It was the first time the sky was cloudy when I woke up. The first time since I am in Nepal. And this had immediate impact on the temperature. It was quite chilly although the sun was up when we started walking back the path we came on two days before. Our next destination was Yak Kharka, so that we used a little short cut and did not have to go back to Manang.
Along the way we saw a couple of Capricorns (I think it was those or some other mountain goat like animals).
It was pretty much up and down again until we got to the place where we chose the short cut. It was a path that was certainly "nepali flat" (little but up, little bit down). We passed through an old abandoned town (Old Khangsar) that looked like Machu Picchu (verified by my Chilean trekking friend Mattias).
It was a bit spooky so we just took a short break before the Yeti was going to get us.
The next point of interest along the path was a viewpoint at 4200m that would give us a nice view over the Manang valley.
A quick break there and we wasted all the efforts spent on getting up there by walking back down 400m to a bridge as we had to cross the river to the other side of the valley. There we had lunch. The place was called Nirvana, but although we reached it we had to push on. Up the valley again (not quite 400 meters this time) and long the valley to Yak Kharka.
We were thinking, that we were quite lucky as it got more and more cloudy but we have not gotten in the rain yet.

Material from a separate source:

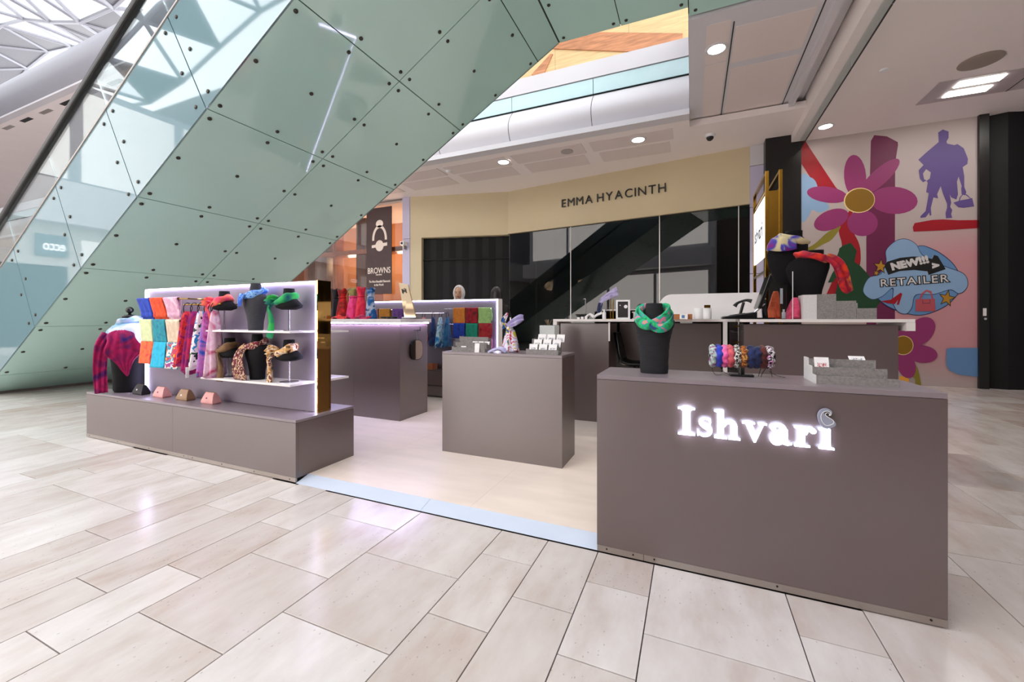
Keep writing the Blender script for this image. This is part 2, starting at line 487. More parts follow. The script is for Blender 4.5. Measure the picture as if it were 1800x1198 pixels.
# storefront corner points on plan
PL, PC, PR = Vector((-7.77, 10.21, 0)), Vector((-4.86, 10.90, 0)), Vector((1.115, 10.08, 0))
M['shop_dark'] = mat('dark_shop_interior', (30, 28, 27), 0.8)
def wallq(mb, a, b, z0, z1, th=0.12, inset=0.0):
    """upright slab from plan point a to b, thickness away from the camera"""
    d = (b - a).normalized(); n = Vector((-d.y, d.x, 0))
    if n.y < 0: n = -n
    a2, b2 = a + n * inset, b + n * inset
    return mb.hexa([(a2.x, a2.y, z0), (b2.x, b2.y, z0), (b2.x + n.x*th, b2.y + n.y*th, z0), (a2.x + n.x*th, a2.y + n.y*th, z0),
                    (a2.x, a2.y, z1), (b2.x, b2.y, z1), (b2.x + n.x*th, b2.y + n.y*th, z1), (a2.x + n.x*th, a2.y + n.y*th, z1)])
sf = thing('shopfront', 'cream shopfront with black EMMA HYACINTH letters over dark glass', 'shopfront', (-3, 10.5, 0))
sf['kind'] = 'structure'
FB = 3.64
obj('fascia', wallq(MB(), PC, PR, FB, SOF, 0.3), M['cream'], sf)
obj('fascia', wallq(MB(), PL, PC, FB - 0.02, SOF, 0.3), M['cream'], sf)
dl = (PC - PL).normalized()
obj('door_jamb', wallq(MB(), PL, PL + dl * 0.36, 0, FB - 0.02, 0.3), M['cream'], sf)
# dark folding shutter of the closed shop
sh = MB(); s0 = PL + dl * 0.36; nS = 13; wS = ((PC - PL).length - 0.36) / nS
nrm = Vector((-dl.y, dl.x, 0))
for k in range(nS):
    a = s0 + dl * (k * wS) + nrm * (0.19 if k % 2 else 0.16); b = s0 + dl * ((k + 1) * wS) + nrm * (0.16 if k % 2 else 0.19)
    p = MB(); wallq(p, a, b, 0.03, FB - 0.03, 0.02)
    obj('shutter_leaf', p, M['shutter'], sf)
rail = MB(); a, b = s0 + nrm * 0.13, PC + nrm * 0.13
rail.box(0, 0, 0, 0, 0, 0) if False else wallq(rail, a, b, 2.95, 2.99, 0.02)
obj('shutter_rail', rail, M['shutter'], sf)
# glass panes
dr = (PR - PC).normalized()
LT = (PR - PC).length
cuts = [0.0]
for u in (1001, 1158, 1298):
    d = _ray(u, 500); t = PC.y / d[1]
    # intersect with the storefront line
    k = (PC.x * d[1] - PC.y * d[0]) / (dr.y * d[0] - dr.x * d[1])
    cuts.append(k)
cuts.append(LT)
for a, b in zip(cuts, cuts[1:]):
    obj('window_pane', wallq(MB(), PC + dr * (a + 0.008), PC + dr * (b - 0.008), 0.1, FB, 0.015, 0.08), M['shop_glass'], sf)
for a in cuts[1:-1]:
    obj('pane_joint', wallq(MB(), PC + dr * (a - 0.009), PC + dr * (a + 0.009), 0.1, FB, 0.02, 0.075), M['white_top'], sf)
obj('window_sill', wallq(MB(), PC, PR, 0, 0.1, 0.3), M['black_wall'], sf)
obj('shop_interior', wallq(MB(), PC, PR, 0, SOF, 0.1, 3.0), M['shop_dark'], sf)
obj('inner_post', wallq(MB(), PC + dr * 0.42, PC + dr * 0.62, 0, FB, 0.1, 0.5), M['cream'], sf)
# EMMA HYACINTH
def on_line(u, v):
    d = _ray(u, v); k = (PC.x * d[1] - PC.y * d[0]) / (dr.y * d[0] - dr.x * d[1])
    p = PC + dr * k; t = p.y / d[1]
    return k, CAM_H + d[2] * t
k0, z0 = on_line(988, 365); k1, z1 = on_line(1175, 340)
txt = 'EMMA HYACINTH'
# one mesh per letter, spaced as a line of capitals
def letter_line(txt, k0, k1, zb, cap, base, dirv, material, parent, name='sign_letter', bold=0.0, ext=0.012, space=0.55):
    made = []; n_out = Vector((dirv.y, -dirv.x, 0))
    for c in txt:
        if c == ' ': made.append(None); continue
        o = text_obj(name, c, cap / 0.69, material, Matrix.Identity(4), parent, ext, 'LEFT', bold)
        xs = [v.co.x for v in o.data.vertices]; made.append((o, min(xs), max(xs)))
    wid = sum((m[2] - m[1]) for m in made if m)
    gaps = sum(1.0 for m in made) - 1 + made.count(None) * 1.2
    gap = ((k1 - k0) - wid) / gaps
    x = k0
    for m in made:
        if m is None: x += gap * 2.2 - gap; continue
        p = base + dirv * x; p = Vector((p.x, p.y, zb)) + n_out * 0.02
        m[0].data.transform(face_mtx(p, dirv, (0, 0, 1)) @ Matrix.Translation((-m[1], 0, 0)))
        x += (m[2] - m[1]) + gap
letter_line(txt, k0, k1, z0 + 0.005, 0.205, PC, dr, M['black_text'], sf)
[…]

It wasn't that far to go now and we were in Yak Kharka, or rather just before where we stopped at a small guest house called "Yak Hotel".
It was run by a very nice man and a helper. Before dinner we indulged ourselves in Yak Cheese and local Nepalese whiskey ("Signiture" it was called and it was surprisingly smooth).
Once the sun was gone we all gathered around the fireplace (oven) and spend the rest of the evening with telling/listening to stories, playing cards and eating dinner.
It was very cozy and relaxed and got even more so when it started snowing around 8pm (or so we thought).
We were all quite excited about the prospect of a little layer of white on the mountains in the morning for our next part of the trek.